Nothing to Hide? Nothing to Protect?
Despite numerous articles and at least one full-length book debunking the premises and implications of this particular claim, “I have nothing to hide” is still a common reply offered by many Americans when asked whether they care about privacy.
What does that really mean?
An article by Conor Friedersdorf, published in The Atlantic, offers one assessment. It is titled “This Man Has Nothing to Hide—Not Even His Email Password.” (I’ll wait while you consider changing your email password right now, and then decide to do it some other time.) The piece details Friedersdorf’s interaction with a man named Noah Dyer, who responded to the writer’s standard challenge—"Would you prove [that you have nothing to hide] by giving me access to your email accounts, … along with your credit card statements and bank records?"—by actually providing all of that information. Friedersdorf then considers the ethical implications of Dyer’s philosophy of privacy-lessness, while carefully navigating the ethical shoals of his own decisions about which of Dyer’s information to look at and which to publish in his own article.
Admitting to a newfound though limited respect for Dyer’s commitment to drastic self-revelation, Friedersdorf ultimately reaches, however, a different conclusion:
Since Dyer granted that he was vulnerable to information asymmetries and nevertheless opted for disclosure, I had to admit that, however foolishly, he could legitimately claim he has nothing to hide. What had never occurred to me, until I sat in front of his open email account, is how objectionable I find that attitude. Every one of us is entrusted with information that our family, friends, colleagues, and acquaintances would rather that we kept private, and while there is no absolute obligation for us to comply with their wishes—there are, indeed, times when we have a moral obligation to speak out in order to defend other goods—assigning the privacy of others a value of zero is callous.
I think it is more than callous, though. It is an abdication of our responsibility to protect others, whose calculations about disclosure and risk might be very different from our own. Saying “I have nothing to hide” is tantamount to saying “I have nothing and no one to protect.” It is either an acknowledgment of a very lonely existence or a devastating failure of empathy and imagination.
As Friedersdorf describes him, Dyer is not a hermit; he has interactions with many people, at least some of whom (including his children) he appears to care about. And, in his case, his abdication is not complete; it is, rather, a shifting of responsibility. Because while he did disclose much of his personal information (which of course included the personal details of many others who had not been consulted, and whose “value system,” unlike his own, may not include radical transparency), Dyer wrote to Friedersdorf, the reporter, “[a]dditionally, while you may paint whatever picture of me you are inclined to based on the data and our conversations, I would ask you to exercise restraint in embarrassing others whose lives have crossed my path…”
In other words, “I have nothing to hide; please hide it for me.”
“I have nothing to hide” misses the fact that no person is an island, and much of every person’s data is tangled, interwoven, and created in conjunction with, other people’s.

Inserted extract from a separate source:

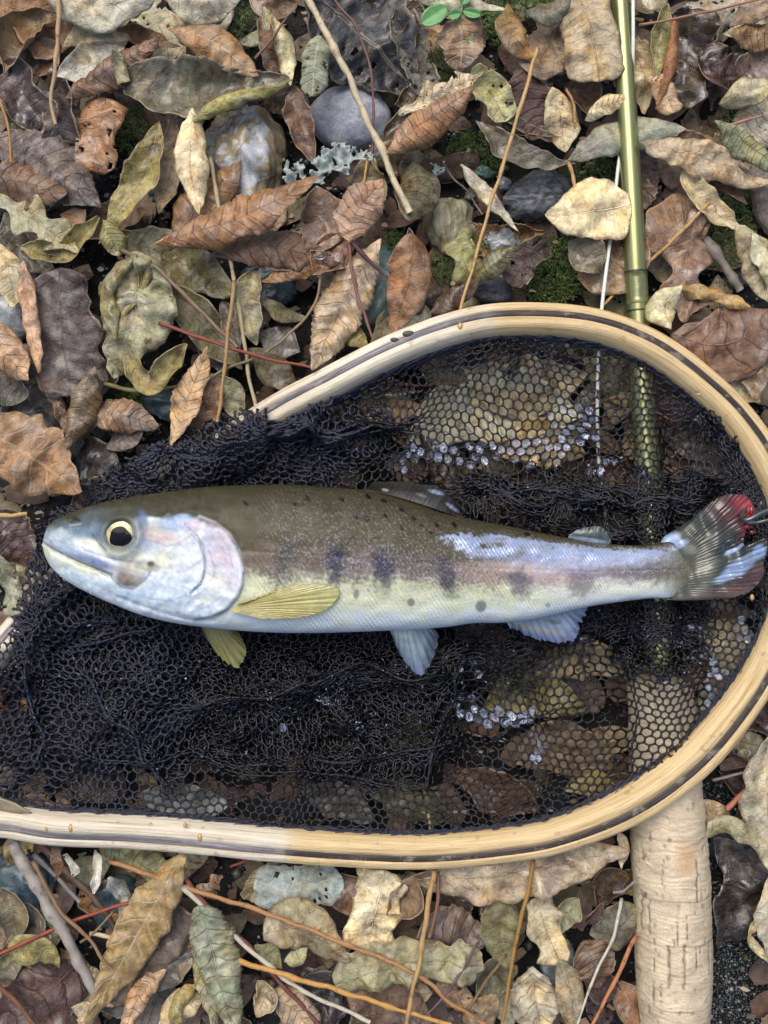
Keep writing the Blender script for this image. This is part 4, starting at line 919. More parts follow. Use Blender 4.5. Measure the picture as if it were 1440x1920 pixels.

The theme of the selfishness or lack of perspective embedded in the “nothing to hide” response is echoed in a recent commentary by lawyer and privacy activist Malavika Jayaram. In an article about India’s Aadhar ID system, Jayaram quotes Edward Snowden, who in a Reddit AMA session once said that “[a]rguing that you don’t care about the right to privacy because you have nothing to hide is no different than saying you don’t care about free speech because you have nothing to say.” Jayaram builds on that, writing that the “nothing to hide” argument “locates privacy at an individual (some would say selfish) level and ignores the collective, societal benefits that it engenders and protects, such as the freedom of speech and association.”
She rightly points out, as well, that the “’nothing to hide’ rhetoric … equates a legitimate desire for space and dignity to something sinister and suspect” and “puts the burden on those under surveillance … , rather than on the system to justify why it is needed and to implement the checks and balances required to make it proportional, fair, just and humane.”
But there might be something else going on, at the same time, in the rhetorical shift from “privacy” to “something to hide”—a kind of deflection, of finger-pointing elsewhere: There, those are the people who have “something to hide”—not me! Nothing to see here, folks who might be watching. I accept your language, your framing of the issue, and your conclusions about the balancing of values or rights involved. Look elsewhere for troublemakers.
Viewed this way, the “nothing to hide” response is neither naïve nor simplistically selfish; it is an effort—perhaps unconscious—at camouflage. The opposite of radical transparency.
The same impetus might present itself in a different, also frequent response to questions about privacy and surveillance: “I’m not that interesting. Nobody would want to look at my information. People could look at information about me and it would all be banal.” Or maybe that is, for some people, a reaction to feelings of helplessness. If every day people read articles advising them about steps to take to protect their online privacy, and every other day they read articles explaining how those defensive measures are defeated by more sophisticated actors, is it surprising that some might try to reassure themselves (if not assure others) that their privacy is not really worth breaching?
But even if we’re not “interesting,” whatever that means, we all do have information, about ourselves and others, that we need to protect. And our society gives us rights that we need to protect, too--for our sake and others'.